→ **Task directions**:
Everything from the first line down to the line containing "VPX, VPY = 1160.0, 955.0" should be reproduced exactly; please include nothing else.

→ **Data extract**:
^^^^^^^^^^^^^^^^

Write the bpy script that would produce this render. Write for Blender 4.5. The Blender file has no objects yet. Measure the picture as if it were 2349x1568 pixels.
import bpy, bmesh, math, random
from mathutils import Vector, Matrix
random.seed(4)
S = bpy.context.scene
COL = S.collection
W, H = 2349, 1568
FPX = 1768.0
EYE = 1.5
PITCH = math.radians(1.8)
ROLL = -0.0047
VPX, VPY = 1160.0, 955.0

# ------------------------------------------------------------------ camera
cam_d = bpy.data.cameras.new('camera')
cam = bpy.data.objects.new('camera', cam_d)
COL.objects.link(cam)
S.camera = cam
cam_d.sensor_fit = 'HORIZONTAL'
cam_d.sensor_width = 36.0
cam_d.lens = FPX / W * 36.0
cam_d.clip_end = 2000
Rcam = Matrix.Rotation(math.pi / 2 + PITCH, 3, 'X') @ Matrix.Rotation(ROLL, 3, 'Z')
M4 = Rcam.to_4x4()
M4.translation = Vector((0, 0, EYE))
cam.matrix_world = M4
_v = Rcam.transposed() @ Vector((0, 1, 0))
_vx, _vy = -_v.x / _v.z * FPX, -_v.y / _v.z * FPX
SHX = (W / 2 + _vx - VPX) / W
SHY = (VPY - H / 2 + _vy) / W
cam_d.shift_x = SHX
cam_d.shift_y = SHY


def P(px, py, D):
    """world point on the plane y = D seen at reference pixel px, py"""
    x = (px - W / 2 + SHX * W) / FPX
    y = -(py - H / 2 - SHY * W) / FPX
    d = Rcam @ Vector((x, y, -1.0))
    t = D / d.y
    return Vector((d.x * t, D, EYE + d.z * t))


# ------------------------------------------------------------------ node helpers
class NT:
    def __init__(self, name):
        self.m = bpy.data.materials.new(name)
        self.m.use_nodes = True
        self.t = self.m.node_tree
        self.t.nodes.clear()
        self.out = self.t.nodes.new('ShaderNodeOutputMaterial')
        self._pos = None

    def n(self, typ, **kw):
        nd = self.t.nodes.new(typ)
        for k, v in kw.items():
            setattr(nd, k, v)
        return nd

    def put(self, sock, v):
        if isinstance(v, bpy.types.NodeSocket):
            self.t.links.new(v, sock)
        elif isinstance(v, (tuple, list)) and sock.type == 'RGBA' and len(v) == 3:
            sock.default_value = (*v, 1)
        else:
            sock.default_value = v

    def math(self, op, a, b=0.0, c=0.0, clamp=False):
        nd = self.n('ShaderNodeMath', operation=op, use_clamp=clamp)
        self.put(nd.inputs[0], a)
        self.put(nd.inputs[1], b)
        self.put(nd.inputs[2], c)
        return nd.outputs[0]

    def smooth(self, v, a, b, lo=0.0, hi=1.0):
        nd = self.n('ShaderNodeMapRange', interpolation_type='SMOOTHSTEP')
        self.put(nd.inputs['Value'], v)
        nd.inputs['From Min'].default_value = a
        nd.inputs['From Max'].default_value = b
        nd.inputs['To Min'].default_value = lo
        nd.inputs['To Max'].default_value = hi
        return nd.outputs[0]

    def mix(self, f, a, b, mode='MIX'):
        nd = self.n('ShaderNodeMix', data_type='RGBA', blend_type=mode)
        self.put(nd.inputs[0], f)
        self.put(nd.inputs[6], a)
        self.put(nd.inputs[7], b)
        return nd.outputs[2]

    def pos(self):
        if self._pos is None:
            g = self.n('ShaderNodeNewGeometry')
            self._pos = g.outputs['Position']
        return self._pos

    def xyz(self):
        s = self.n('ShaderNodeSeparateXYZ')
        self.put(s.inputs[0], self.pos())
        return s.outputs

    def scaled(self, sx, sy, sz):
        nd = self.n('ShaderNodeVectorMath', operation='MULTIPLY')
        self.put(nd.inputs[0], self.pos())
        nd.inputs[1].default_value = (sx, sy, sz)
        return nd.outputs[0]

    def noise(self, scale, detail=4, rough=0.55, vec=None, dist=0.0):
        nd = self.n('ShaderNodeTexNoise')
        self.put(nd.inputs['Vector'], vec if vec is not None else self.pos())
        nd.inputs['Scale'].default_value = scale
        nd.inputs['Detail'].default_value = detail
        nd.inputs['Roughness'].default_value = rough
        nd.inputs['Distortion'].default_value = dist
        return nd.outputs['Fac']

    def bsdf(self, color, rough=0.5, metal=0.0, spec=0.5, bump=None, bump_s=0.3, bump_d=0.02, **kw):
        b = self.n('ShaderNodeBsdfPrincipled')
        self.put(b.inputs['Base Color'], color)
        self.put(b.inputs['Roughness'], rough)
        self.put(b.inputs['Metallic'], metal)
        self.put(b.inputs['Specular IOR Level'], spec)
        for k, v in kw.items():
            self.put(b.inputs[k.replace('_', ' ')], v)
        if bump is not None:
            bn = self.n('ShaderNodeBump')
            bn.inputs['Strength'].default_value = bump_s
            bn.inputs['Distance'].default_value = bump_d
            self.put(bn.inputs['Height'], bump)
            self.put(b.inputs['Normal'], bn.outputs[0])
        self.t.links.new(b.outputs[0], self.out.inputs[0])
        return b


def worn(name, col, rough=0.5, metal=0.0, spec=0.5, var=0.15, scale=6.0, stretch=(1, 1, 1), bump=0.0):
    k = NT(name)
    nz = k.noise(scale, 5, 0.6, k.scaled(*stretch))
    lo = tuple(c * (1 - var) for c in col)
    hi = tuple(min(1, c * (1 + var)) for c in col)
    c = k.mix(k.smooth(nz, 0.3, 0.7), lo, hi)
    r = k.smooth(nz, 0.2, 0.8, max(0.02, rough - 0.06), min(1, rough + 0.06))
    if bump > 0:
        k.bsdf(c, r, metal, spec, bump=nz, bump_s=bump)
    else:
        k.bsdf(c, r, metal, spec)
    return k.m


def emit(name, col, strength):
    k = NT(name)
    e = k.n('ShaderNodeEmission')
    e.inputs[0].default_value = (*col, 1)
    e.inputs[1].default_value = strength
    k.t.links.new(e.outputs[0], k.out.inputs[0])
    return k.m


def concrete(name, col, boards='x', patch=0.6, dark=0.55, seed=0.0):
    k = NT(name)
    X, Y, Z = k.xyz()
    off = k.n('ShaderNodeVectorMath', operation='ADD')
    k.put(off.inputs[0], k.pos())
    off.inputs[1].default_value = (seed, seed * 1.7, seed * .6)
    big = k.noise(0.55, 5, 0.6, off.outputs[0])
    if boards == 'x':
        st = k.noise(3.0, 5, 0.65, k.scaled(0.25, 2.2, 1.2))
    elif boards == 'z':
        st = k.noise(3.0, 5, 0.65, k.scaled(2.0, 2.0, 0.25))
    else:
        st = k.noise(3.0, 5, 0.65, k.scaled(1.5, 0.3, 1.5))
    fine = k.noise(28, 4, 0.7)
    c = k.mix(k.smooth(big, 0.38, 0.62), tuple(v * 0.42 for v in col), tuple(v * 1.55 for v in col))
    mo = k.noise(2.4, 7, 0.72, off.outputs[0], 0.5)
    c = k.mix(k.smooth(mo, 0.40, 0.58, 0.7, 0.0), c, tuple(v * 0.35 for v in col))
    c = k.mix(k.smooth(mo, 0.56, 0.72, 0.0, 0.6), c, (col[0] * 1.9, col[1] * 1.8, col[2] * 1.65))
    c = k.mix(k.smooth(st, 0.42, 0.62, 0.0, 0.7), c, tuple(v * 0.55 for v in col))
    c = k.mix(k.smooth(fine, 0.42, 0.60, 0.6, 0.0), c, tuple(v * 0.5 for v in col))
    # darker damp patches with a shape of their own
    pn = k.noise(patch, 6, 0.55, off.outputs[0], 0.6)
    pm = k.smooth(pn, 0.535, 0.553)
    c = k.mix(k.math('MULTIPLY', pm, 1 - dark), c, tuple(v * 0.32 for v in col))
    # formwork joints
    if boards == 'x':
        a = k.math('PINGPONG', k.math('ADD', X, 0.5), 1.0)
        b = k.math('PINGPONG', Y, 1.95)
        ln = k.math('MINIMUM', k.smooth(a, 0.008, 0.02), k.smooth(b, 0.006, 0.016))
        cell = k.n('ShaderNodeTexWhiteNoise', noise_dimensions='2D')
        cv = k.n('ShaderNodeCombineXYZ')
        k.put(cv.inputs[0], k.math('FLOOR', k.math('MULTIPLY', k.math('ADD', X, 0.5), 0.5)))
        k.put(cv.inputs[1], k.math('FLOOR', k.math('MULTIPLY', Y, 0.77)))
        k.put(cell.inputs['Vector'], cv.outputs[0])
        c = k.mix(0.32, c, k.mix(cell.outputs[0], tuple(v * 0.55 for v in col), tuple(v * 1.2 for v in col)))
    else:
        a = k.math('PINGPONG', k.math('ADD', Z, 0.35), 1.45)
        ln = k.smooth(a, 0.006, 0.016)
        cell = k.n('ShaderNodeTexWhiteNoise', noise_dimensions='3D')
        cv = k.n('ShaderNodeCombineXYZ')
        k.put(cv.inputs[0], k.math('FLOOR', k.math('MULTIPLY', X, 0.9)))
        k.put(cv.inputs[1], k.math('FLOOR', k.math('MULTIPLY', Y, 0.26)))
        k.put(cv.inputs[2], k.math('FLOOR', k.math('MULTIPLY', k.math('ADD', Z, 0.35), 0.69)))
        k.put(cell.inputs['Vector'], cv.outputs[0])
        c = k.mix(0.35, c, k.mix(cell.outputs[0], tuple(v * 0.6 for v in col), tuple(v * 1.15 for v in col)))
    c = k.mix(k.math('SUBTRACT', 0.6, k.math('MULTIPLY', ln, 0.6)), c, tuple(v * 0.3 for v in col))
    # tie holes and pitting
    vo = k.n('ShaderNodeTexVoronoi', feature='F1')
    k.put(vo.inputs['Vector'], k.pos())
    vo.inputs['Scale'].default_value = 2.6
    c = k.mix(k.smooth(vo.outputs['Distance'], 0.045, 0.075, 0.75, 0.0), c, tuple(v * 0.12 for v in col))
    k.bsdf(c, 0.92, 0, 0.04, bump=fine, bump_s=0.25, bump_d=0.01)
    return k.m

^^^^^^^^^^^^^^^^

→ **Answer**:
Write the bpy script that would produce this render. Write for Blender 4.5. The Blender file has no objects yet. Measure the picture as if it were 2349x1568 pixels.
import bpy, bmesh, math, random
from mathutils import Vector, Matrix
random.seed(4)
S = bpy.context.scene
COL = S.collection
W, H = 2349, 1568
FPX = 1768.0
EYE = 1.5
PITCH = math.radians(1.8)
ROLL = -0.0047
VPX, VPY = 1160.0, 955.0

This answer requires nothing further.